WHAT TO PRODUCE: Repeat, please, only the lines from the top of the data down to the line with "leafy(1.2,33,.45,.5,500,'bright yellow green"; include both of those lines.

GIVEN MATERIAL:
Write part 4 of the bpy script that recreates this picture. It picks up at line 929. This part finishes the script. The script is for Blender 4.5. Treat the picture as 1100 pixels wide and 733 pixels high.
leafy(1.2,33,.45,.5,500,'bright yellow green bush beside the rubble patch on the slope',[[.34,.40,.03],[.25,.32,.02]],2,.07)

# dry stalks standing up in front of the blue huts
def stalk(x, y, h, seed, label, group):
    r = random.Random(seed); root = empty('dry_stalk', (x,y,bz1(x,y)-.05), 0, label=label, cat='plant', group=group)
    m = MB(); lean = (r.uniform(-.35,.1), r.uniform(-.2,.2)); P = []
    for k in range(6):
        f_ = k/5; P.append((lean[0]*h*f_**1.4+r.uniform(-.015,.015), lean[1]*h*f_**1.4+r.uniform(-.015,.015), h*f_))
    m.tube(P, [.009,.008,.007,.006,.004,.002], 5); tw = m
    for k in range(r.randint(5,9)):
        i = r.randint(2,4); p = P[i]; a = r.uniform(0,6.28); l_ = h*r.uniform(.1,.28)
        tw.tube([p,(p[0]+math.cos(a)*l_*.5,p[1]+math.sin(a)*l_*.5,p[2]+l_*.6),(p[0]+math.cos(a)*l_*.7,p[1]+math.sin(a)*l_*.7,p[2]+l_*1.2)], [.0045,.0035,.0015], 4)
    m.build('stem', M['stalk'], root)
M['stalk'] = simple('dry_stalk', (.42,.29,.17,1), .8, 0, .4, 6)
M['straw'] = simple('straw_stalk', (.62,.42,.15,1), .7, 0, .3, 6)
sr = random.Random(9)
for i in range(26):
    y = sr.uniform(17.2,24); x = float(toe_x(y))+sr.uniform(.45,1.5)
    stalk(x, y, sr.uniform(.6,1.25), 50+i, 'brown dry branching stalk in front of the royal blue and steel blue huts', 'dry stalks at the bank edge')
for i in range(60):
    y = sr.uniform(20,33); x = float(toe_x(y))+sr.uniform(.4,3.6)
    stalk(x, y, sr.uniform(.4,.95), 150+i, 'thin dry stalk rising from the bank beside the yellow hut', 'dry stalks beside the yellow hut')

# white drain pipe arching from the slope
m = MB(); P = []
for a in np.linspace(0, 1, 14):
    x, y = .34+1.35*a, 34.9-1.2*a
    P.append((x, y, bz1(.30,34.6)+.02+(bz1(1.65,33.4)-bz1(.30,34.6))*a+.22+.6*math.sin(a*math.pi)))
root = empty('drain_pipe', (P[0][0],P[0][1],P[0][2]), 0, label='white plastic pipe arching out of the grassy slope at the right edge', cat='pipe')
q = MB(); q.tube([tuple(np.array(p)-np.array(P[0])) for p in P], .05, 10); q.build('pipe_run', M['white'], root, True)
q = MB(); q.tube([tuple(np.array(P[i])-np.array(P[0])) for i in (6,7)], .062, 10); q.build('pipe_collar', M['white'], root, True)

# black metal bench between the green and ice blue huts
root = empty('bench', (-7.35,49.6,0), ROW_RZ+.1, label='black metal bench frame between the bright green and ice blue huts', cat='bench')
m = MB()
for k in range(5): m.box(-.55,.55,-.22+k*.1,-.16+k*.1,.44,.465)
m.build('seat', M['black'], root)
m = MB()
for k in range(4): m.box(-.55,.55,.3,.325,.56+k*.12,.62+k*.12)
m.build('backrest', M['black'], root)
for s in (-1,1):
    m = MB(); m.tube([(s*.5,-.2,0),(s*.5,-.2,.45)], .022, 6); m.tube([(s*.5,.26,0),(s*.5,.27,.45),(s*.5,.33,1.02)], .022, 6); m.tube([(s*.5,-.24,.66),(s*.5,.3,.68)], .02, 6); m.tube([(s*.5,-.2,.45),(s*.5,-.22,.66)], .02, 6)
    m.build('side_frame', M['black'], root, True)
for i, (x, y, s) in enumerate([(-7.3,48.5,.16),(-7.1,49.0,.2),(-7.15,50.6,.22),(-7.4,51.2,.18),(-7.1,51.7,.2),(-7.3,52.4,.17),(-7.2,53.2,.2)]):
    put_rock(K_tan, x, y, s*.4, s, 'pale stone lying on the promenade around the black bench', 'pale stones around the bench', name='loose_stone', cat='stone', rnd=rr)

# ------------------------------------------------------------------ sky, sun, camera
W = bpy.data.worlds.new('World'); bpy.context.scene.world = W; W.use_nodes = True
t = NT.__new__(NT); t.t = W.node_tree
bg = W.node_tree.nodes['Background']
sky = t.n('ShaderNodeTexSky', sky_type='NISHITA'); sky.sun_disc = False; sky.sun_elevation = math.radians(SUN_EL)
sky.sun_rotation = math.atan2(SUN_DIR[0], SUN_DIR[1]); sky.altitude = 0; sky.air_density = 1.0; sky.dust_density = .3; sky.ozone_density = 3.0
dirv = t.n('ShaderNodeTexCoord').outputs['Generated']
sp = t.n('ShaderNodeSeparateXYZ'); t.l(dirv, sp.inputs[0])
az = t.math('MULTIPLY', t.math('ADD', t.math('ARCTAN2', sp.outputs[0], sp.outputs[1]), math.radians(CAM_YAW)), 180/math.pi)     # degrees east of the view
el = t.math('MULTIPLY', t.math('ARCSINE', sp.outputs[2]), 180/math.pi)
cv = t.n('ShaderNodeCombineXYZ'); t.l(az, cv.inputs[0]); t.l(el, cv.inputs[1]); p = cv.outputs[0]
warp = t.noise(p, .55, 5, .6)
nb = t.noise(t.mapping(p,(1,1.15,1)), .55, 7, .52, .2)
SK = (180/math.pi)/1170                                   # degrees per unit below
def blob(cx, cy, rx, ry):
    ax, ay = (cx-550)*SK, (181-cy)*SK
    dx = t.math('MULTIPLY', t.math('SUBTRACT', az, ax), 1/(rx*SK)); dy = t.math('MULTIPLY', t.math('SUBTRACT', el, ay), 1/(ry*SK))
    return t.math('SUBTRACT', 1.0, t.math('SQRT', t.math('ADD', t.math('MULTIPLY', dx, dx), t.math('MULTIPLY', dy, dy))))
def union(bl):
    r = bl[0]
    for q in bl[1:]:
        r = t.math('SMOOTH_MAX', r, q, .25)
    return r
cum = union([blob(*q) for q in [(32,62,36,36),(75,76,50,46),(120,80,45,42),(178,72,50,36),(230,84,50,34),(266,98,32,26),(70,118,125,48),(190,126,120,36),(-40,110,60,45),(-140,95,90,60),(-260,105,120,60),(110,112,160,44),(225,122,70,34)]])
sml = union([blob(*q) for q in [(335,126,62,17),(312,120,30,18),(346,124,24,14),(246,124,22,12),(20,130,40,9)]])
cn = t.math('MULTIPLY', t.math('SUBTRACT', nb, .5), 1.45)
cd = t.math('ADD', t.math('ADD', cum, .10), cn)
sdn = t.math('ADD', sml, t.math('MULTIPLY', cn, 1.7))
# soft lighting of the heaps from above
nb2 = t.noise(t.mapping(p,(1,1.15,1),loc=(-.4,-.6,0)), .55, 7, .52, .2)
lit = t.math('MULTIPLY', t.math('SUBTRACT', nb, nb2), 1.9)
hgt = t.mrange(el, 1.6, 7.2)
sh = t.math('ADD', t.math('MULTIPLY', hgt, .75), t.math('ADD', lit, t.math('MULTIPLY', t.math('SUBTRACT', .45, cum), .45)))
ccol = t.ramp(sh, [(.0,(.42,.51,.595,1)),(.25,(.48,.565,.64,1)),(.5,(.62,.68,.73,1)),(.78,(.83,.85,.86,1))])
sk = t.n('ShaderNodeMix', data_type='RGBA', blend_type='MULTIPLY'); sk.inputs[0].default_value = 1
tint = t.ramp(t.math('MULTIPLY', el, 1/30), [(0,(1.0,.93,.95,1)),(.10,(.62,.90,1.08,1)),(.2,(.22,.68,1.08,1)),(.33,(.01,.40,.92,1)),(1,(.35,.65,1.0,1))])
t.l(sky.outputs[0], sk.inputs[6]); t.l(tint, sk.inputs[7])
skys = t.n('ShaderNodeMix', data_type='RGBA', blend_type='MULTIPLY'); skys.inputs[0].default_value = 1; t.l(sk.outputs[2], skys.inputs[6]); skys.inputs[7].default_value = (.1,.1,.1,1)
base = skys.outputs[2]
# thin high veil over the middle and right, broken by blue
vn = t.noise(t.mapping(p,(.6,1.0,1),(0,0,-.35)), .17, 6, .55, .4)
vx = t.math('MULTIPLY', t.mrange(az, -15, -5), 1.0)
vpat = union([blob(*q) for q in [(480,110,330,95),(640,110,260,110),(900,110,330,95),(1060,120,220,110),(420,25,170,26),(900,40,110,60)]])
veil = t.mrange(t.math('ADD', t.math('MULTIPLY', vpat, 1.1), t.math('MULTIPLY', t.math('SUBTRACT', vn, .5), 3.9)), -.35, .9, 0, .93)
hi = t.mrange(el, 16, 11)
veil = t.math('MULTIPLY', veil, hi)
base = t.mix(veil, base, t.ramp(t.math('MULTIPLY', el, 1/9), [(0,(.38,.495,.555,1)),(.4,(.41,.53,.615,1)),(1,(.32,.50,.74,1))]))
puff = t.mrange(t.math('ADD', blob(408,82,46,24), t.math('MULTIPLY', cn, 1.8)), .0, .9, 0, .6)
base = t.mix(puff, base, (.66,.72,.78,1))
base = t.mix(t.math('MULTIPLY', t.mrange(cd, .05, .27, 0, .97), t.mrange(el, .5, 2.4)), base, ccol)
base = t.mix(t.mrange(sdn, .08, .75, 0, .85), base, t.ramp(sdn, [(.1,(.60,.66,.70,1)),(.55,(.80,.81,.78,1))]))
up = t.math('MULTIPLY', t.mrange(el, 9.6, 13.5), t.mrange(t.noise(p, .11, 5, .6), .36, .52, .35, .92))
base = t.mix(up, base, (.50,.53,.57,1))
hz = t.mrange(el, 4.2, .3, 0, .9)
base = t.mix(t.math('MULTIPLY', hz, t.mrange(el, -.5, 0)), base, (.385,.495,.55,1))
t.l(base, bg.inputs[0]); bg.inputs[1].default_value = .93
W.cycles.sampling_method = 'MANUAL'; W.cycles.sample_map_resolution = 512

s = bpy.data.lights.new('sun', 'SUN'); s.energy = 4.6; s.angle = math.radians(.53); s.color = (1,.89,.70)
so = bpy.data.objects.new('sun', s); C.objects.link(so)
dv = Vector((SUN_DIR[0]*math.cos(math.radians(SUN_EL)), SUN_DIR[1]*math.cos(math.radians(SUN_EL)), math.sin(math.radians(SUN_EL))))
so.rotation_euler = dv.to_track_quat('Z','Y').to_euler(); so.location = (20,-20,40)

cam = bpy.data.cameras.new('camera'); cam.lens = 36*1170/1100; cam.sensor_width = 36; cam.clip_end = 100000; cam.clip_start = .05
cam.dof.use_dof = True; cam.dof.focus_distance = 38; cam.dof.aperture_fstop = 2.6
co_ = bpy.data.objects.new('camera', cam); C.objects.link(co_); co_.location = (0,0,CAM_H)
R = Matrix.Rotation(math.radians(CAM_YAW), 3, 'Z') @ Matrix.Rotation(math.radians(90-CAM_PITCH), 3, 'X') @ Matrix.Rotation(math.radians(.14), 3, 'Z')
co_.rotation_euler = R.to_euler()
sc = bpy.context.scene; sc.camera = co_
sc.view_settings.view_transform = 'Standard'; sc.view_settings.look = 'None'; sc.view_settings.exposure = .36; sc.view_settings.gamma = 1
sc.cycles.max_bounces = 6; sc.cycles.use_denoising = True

IN RESPONSE:
Write part 4 of the bpy script that recreates this picture. It picks up at line 929. This part finishes the script. The script is for Blender 4.5. Treat the picture as 1100 pixels wide and 733 pixels high.
leafy(1.2,33,.45,.5,500,'bright yellow green bush beside the rubble patch on the slope',[[.34,.40,.03],[.25,.32,.02]],2,.07)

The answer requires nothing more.